I have no idea. Who can measure such things?
All I know is I’ve spent several blessed weeks researching and reading about monarch butterflies. I’ve put duct tape on that noisy inner critic guilting me over wasted time and “childish” ways.
Instead, I’ve allowed myself to indulge in the purity of “childlike” distraction. I’ve pulled out my old nature study guides and let them live scattered and open on my desk. I’ve spent several afternoons googling monarch butterflies and then filling journal pages with notes and wonderings. I shared my monarch migration experience with my classmates online that very afternoon.
And what if, after reading my meanderings on monarch butterflies, you allow yourself to be distracted in a childlike way?

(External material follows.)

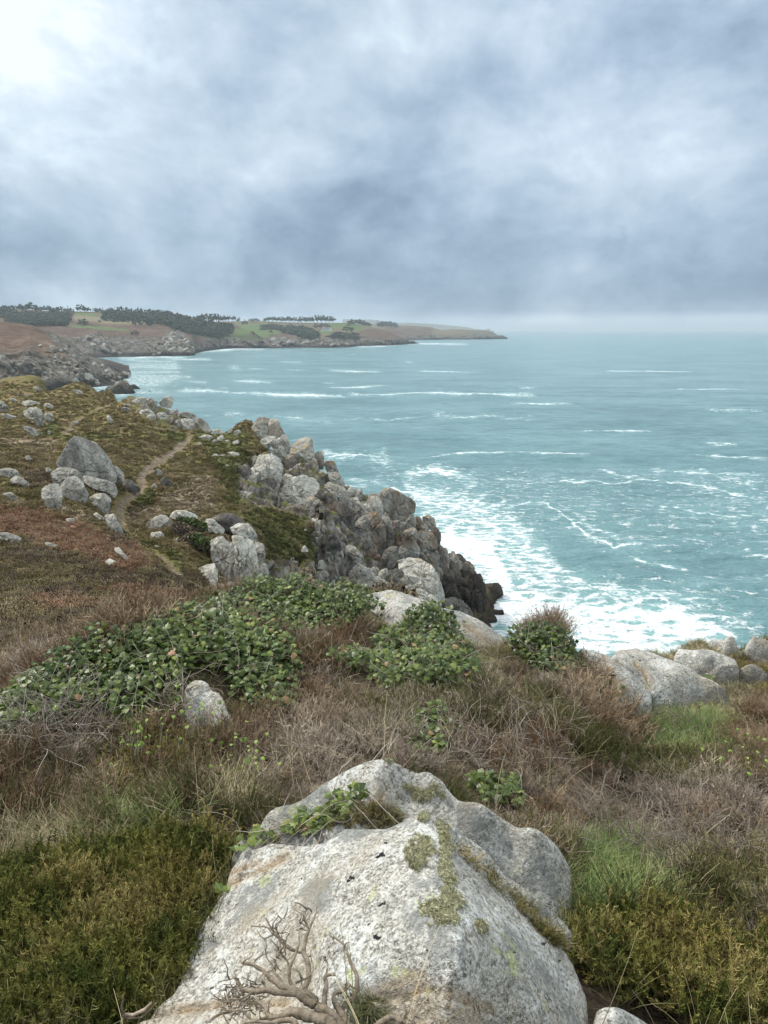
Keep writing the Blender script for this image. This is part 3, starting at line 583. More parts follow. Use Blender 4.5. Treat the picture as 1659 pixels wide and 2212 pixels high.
# ------------------------------------------------------------------ granite
def granite(name, sc=1.0, tone=1.0, warm=0.0, orange=0.0, lichen=.5, dark=0.0, wetz=None, moss=0.0, bumpd=.05, crack=True, near=False):
    """weathered granite: grain, pale crustose lichen, black specks, orange lichen on tops, brown staining"""
    m, t = material(name)
    geo = t.new('ShaderNodeNewGeometry'); pos = geo.outputs['Position']; nrm = t.new('ShaderNodeSeparateXYZ'); t.l.new(geo.outputs['Normal'], nrm.inputs[0])
    big = t.noise(pos, .45*sc, 5, .6); mdn = t.noise(pos, 2.2*sc, 6, .68); fn = t.noise(pos, 9*sc, 4, .7)
    mixv = t.math('ADD', t.math('MULTIPLY', mdn, .6), t.math('MULTIPLY', fn, .4))
    def C(r, g, b): return (r*tone, g*tone, b*tone)
    col = t.ramp(mixv, [(.30, C(.08, .07, .055)), (.42, C(.22, .20, .165)), (.52, C(.37, .35, .30)), (.66, C(.53, .51, .45))])
    lich = t.ramp(t.noise(pos, 5*sc, 6, .75), [(.47, (0, 0, 0)), (.56, (1, 1, 1))])
    col = t.mix(t.math('MULTIPLY', lich, lichen), col, (.64*tone, .63*tone, .56*tone, 1))
    if warm: col = t.mix(t.math('MULTIPLY', t.mr(big, .40, .60), warm), col, t.mix(mdn, (.06, .035, .02, 1), (.26, .165, .09, 1)))
    if dark:
        col = t.mix(t.math('MULTIPLY', t.mr(t.noise(t.mapping(pos, (1, 1, .35)), .8*sc, 5, .6), .42, .62), dark), col, (.035, .033, .036, 1))
    sp = t.voro(pos, 7*sc, 'F1'); sp = t.math('MULTIPLY', t.mr(sp, .22, .12), t.mr(t.noise(pos, 3.1*sc, 2), .5, .62))
    col = t.mix(t.math('MULTIPLY', sp, .75), col, (.04, .04, .04, 1))
    if orange:
        om = t.math('MULTIPLY', t.mr(nrm.outputs[2], .35, .9), t.mr(t.noise(pos, 1.3*sc, 5, .65), .62-orange*.13, .72-orange*.12))
        col = t.mix(t.math('MULTIPLY', om, .85), col, t.mix(fn, (.30, .14, .03, 1), (.36, .28, .11, 1)))
    if moss:
        mm = t.math('MULTIPLY', t.mr(nrm.outputs[2], .55, .9), t.mr(t.noise(pos, .9*sc, 4), .62-moss*.25, .72-moss*.2))
        col = t.mix(mm, col, t.mix(fn, (.04, .045, .012, 1), (.14, .14, .04, 1)))
    if wetz is not None:
        sz = t.new('ShaderNodeSeparateXYZ'); t.l.new(pos, sz.inputs[0])
        wz = t.math('ADD', sz.outputs[2], t.math('MULTIPLY', t.math('SUBTRACT', big, .5), -9))
        col = t.mix(t.math('MULTIPLY', t.mr(wz, wetz+5, wetz-3), .85), col, (.040, .034, .028, 1))
    t.l.new(col, t.b.inputs['Base Color']); t.b.inputs['Roughness'].default_value = .9; t.b.inputs['Specular IOR Level'].default_value = .2
    hgt = t.math('ADD', t.math('MULTIPLY', mdn, 1.0), t.math('MULTIPLY', fn, .35))
    b = bump(t, hgt, bumpd*2.2, .9)
    if crack:
        ce_ = t.voro(t.mapping(t.vmath('ADD', pos, t.noise(pos, 1.2*sc, 3, out=1)), (1, 1, .55)), .38*sc, 'DISTANCE_TO_EDGE')
        b = bump(t, t.mr(ce_, 0, .035), bumpd*2.0, .8, b)
    t.l.new(b, t.b.inputs['Normal']); return m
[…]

Notice something new (or old) and follow it for a while? You know, instead of scrolling through social media for the umpteenth time that day. Or clicking your way into yet another ranting political opinion piece. Or worrying about Election Day results that will happen tomorrow.
Maybe, just maybe, we could create our own Butterfly Effect.
Copyright 2019 by Shari Dragovich. All rights reserved.
Shari~I loved this. Monarchs are especially dear. I grew up near the Pacific and witnessed their migrations. Thank you for this reminder of childlike wonder.
Thanks, Cynthia. 🙂 This season was the most I think I’ve ever seen at one time migrating. I think it would be glorious to witness them en masse.